To be fair, there is nothing regular about Junglepussy. Up until her sophomore album, her artistry felt like a focused catalog of self-care advice, man-checking rhymes, and libertine boasting. "When I first started doing music, I had just gotten out of a relationship, and I haven't been in a relationship since," she explains. "So all that music I was doing — I'm trying to liberate myself, distance myself from men." Take her single "Bling Bling" which Bjork includes in one of her DJ sets: "Don't let me catch you knocked up having that nigga's kids / You are the not the wifey for swallowing nigga's kids / These niggas be doing bids / These niggas be in my fridge / These niggas be smoking mids and thinking that they the shit / Walk up in ya crib asking if they could live / Not about that."

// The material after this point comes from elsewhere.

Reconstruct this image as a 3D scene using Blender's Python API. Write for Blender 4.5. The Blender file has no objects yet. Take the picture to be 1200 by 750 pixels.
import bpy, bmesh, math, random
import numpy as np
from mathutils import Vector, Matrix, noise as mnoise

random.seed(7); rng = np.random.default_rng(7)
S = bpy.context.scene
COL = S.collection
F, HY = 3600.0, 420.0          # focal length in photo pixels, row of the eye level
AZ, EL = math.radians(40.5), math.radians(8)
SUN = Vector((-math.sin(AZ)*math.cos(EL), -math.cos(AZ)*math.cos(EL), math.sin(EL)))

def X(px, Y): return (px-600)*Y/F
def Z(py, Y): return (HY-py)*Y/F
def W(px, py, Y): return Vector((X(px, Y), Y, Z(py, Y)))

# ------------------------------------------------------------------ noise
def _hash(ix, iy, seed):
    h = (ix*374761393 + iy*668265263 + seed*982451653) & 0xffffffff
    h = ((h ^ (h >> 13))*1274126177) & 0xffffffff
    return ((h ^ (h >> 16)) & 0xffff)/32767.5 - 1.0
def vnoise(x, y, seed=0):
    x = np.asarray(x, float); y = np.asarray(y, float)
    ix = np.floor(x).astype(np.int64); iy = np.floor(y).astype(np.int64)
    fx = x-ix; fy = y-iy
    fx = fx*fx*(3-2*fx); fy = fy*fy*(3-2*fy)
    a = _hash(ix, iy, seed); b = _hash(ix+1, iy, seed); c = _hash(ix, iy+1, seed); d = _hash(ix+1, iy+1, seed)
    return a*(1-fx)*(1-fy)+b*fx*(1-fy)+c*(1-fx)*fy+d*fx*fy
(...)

But after career coups that include an acting debut in the Obama-approved movie Support The Girls, invites to speak at Ivy League schools, features in major national publications, or nods from your favorites like Erykah Badu, no one can deny the mainstream appeal of Junglepussy. Especially not Junglepussy. It's shifted her perspective, not only on why she creates but also on who she creates for. "Being Indie, it's like there's nobody giving you a true temperature of what you're doing because you don't have all these industry people around you with a gauge on everything. I'm just being myself, and that's all I ever try to focus on because the other shit, it just gets too muddy. I have way too many resources today to let somebody erase me in 10, 20 years. So, I'm just like I just need to continue. That's why when Cult Classic hit me up I was like, 'Oh, it's going to be in print? Okay, so it could last through the Apocalypse'. I feel like I'm literally here for those people with those journeys: true authenticity, true growth, actually being you and figuring out the best way to share it with the world."

Her latest album JP3 is the first time she offers listeners a glimpse into that growth. So intimate is the project that it even features a duet with her then three-year-old nephew, Zachary. It would also be the first time we get to actually see THE Junglepussy, who made her visual debut at the same time as Junglepussy's new character Ginger in the Trader Joe's video.

"I knew I wanted it to be a story about a hard-working farmer girl. I knew that for sure. And I also wanted to play on the concept of Black Sheep, like Babe in Charlotte's Web. Everybody was so mean to the pig on the farm, all the other animals were like, 'What are you? You a pig. They don't do nothing with you. They milk me, and I related because I'm like, well just because niggas don't milk me don't mean I don't got a purpose. And I so related to the pig. And I was like, 'Well, I ain't no pig bitch' so I need to come up with a different character. And I animorphed into Junglepussy." That's right. The black cat-like, sheep-like hybrid with the fat ass? That's Junglepussy. So who is Ginger? It's Shayna in the future. Asked where she sees herself in 20 years, she replies: "I'm living on a farm with no WiFi. I don't even really need to go to the supermarket anymore. Everything I need grows around me, and I no longer feel that hustle and bustle of New York City. You're at peace, and you worked hard, and you deserve it, and I'm glad you stuck to your guns, and you didn't let anybody try to define you. And you didn't change your name. You kept Junglepussy because everybody wanted you to change it, for whatever reasons, they thought you should change it, and I'm glad that you held onto it because now you have this beautiful legacy," she gushes.